Eine weitere Addition: Im Haus hängt ein Familienporträt. Sämtliche Abgebildeten halten stolz eine Flinte in der Hand. Sichtlich befinden wir uns im Hinterland der Zivilisation. Die Spuren vor Ort lassen auf ein roheres Leben schließen. Auf Schatten, die sich in Reichtum und Abgeschiedenheit entwickelt haben. Das Haus ist nichts anderes als ein Tempel sich kultiviert gebender Hinterwäldler, die sich, ebenfalls kaum überraschend, als Familie praktizierender Satanisten erweisen.

Protokoll einer Trennung

Die größte Stärke von The Deep House liegt in diesem Ambiente, in der heruntergekommenen, beunruhigenden Erhabenheit der gammligen Ruine im Wasser. Zwischen unzähligen kleinen Partikeln schweben Kerzenleuchter. Die Möbel und Überreste des familiären Lebens sehen im speckigen Braungrün aufgeschwemmt und modrig aus. Sie stehen aber herum, als hätte das Wasser kaum einen Einfluss auf sie. Große Teile des Films bestehen nur aus den Erkundungen von Ben und Tina, die durch ein Fenster oben einsteigen und das Haus Raum für Raum untersuchen. Allein die Ausstattung und das Schweben durch diesen Muff machen den Film zu bester Unterhaltung.

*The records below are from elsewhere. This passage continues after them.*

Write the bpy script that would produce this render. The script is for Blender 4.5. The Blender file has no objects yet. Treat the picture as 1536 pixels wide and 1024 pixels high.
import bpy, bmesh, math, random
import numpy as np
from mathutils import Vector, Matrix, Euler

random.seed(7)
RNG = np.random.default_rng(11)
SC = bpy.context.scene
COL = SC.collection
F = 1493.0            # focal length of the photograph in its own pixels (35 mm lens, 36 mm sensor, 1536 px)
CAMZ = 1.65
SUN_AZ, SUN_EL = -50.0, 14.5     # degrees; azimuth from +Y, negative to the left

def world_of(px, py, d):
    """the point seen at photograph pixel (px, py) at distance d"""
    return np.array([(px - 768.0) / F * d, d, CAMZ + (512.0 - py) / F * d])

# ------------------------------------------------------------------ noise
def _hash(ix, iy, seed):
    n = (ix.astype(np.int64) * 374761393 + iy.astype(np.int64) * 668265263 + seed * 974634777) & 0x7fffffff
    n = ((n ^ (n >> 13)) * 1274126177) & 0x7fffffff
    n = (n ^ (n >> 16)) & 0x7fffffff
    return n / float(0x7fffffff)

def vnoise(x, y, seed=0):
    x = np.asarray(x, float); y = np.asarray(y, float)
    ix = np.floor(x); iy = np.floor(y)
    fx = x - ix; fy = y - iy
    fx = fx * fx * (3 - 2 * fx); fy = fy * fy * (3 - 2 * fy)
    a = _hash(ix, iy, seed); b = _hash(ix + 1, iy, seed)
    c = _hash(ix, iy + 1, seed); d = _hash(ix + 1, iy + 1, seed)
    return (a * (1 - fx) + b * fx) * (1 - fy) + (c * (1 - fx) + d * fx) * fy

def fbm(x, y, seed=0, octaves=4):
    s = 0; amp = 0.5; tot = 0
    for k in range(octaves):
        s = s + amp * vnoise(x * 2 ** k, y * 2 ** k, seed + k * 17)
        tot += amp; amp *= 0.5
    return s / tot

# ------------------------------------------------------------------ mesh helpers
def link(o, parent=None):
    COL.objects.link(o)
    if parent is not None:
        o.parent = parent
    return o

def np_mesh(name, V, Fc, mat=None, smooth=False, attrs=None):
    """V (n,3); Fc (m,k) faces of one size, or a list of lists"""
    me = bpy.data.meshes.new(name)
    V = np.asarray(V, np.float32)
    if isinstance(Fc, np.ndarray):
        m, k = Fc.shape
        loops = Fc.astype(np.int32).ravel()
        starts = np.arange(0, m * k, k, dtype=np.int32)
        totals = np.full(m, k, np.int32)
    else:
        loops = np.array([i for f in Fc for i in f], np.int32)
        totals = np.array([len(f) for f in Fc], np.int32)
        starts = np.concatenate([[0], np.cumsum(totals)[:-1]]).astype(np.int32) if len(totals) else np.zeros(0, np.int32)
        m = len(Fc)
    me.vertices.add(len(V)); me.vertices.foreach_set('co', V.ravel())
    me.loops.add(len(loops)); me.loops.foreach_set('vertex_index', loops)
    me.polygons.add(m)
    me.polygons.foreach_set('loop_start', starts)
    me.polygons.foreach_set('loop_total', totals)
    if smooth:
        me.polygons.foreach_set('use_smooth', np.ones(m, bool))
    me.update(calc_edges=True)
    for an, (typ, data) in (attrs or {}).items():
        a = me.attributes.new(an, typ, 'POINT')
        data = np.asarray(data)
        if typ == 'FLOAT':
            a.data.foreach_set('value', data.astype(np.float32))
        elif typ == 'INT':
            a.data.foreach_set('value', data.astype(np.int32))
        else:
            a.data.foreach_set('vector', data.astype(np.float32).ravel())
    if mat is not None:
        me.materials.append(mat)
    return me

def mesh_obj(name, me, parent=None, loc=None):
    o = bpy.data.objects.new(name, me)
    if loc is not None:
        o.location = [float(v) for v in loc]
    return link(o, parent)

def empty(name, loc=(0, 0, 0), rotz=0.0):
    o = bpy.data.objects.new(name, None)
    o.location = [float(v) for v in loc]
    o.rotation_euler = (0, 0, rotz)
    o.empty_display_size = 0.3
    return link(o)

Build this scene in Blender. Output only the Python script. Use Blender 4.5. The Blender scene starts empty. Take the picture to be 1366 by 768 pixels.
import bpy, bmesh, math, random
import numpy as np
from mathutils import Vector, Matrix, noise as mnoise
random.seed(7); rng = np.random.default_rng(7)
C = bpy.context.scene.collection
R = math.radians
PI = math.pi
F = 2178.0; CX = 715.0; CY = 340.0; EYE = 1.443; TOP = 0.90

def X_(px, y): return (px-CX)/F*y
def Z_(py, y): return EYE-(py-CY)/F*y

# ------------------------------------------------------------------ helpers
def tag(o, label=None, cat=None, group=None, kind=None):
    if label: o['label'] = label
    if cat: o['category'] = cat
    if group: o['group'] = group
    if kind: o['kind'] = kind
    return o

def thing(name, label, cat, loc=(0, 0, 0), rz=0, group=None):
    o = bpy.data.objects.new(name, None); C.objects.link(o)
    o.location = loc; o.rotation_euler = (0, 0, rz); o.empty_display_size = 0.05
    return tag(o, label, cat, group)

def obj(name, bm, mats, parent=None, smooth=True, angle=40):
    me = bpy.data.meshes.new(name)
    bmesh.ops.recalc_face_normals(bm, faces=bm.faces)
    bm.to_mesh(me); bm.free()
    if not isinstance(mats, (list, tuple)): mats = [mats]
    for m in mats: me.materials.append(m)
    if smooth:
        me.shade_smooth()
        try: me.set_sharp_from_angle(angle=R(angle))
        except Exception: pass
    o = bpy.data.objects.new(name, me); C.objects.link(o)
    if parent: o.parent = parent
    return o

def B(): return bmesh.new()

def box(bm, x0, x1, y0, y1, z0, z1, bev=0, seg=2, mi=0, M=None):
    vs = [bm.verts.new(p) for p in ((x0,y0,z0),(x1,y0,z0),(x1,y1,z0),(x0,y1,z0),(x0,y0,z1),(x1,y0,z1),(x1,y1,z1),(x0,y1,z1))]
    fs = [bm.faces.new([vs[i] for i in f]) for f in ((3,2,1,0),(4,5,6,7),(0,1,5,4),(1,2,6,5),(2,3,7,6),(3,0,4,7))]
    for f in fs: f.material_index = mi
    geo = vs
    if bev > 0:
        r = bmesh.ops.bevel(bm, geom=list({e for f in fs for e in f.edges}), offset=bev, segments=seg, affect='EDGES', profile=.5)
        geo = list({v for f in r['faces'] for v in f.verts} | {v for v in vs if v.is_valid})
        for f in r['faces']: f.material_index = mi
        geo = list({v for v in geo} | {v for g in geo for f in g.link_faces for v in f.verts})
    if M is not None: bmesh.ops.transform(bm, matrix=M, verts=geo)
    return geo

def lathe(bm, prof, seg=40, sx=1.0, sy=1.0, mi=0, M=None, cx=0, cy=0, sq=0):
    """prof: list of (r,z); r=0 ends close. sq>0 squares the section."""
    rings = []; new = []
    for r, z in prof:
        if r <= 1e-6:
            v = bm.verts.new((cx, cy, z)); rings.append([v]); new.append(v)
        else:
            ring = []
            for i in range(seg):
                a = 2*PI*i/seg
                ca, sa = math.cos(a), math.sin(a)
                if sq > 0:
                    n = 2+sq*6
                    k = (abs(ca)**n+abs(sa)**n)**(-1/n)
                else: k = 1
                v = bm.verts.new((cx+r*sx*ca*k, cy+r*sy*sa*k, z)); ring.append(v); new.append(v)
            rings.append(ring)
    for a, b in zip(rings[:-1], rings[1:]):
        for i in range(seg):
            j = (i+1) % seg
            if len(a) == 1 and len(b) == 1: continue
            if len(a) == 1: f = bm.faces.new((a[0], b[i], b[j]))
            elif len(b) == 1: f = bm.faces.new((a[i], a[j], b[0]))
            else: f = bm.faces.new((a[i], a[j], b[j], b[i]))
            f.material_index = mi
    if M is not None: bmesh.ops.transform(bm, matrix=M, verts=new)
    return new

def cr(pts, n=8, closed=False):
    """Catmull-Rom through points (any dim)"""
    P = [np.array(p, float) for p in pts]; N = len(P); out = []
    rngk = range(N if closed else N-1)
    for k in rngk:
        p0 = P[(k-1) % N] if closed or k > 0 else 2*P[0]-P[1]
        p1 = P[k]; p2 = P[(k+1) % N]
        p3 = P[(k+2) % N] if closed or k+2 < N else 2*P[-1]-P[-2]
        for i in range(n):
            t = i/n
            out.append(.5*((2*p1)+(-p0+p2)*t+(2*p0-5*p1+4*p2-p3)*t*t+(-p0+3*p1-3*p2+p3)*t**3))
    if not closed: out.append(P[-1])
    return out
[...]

Zumal unter der Ansammlung von Horror-Subgenres und verwesenden Interieurs ein hochemotionales, langsam glimmendes Beziehungsdrama steckt. Ben drängt Tina unentwegt, überfordert sie, hat nur sich und seinen Lusthaushalt im Sinn, während Tina immer nur noch einen Schritt mitgehen möchte. Nur das eine Mal tauchen, nur schnell rein ins Haus und wieder raus, nur noch ein Geschoss, nur noch einen Raum, nur noch einen Blick. An der Spitze ihres Unbehagens, während sogar Ben dämmert, dass sie zu weit gegangen sind, beschwören die beiden zwar ihre Liebe, trotzdem ist The Deep House – unter all seinem Horrorklimbim – das Protokoll einer Trennung und wieso diese für Tina unumgänglich ist. Das Haus in der Tiefe stellt ihren Gefühlshaushalt in der Beziehung dar.

Spitzen gegen die Like-Geilheit

Sobald die beiden im Keller auf des Pudels Kern stoßen und bald nur noch versuchen, rauszukommen, während ihre Luft mit jeder Minute knapper wird, verliert sich einiges von der Grazie dieses Sumpfleichenanwesens, auch von der Intensität, mit der Tinas Ertragen ihrer Liebesbeziehung gezeigt wurde. Die Drohne tut nur noch vereinzelt ihren Dienst, die Bilder werden zuweilen so wacklig, dass nur noch schwer entzifferbare Impressionen zu sehen sind. Was an sich kein Problem ist, nur wird der Film konventionell und uninteressant, wenn er das Haus und seinen Inhalt aus dem Blick verliert. Dann weht wieder der Schrecken durch den Film, dass er nur ein Aufguss von etwas Totgenudeltem ist.

Bustillo und Maury beschränken sich zum Glück aber auch gegen Ende nicht auf die schlichte Verfolgungsjagd. Die Spitzen gegen die Like-Geilheit, die Ben und Tina in Richtung Verderben aufbrechen lässt, werden auch nicht zur Beschwörung einer gesellschaftlichen Apokalypse hochstilisiert. Stattdessen kennen die beiden Autoren/Regisseure die Stärke ihres Filmes und weiten das Haus bis zum Schluss aus, fügen immer noch ein paar Räume und Ebenen hinzu und enden in einer vieldeutigen Pointe über das Schauen von Horrorfilmen. Nichts Weltbewegendes sicherlich, aber ein wunderbarer, intensiver Schrei nach der Flucht aus einer Beziehung.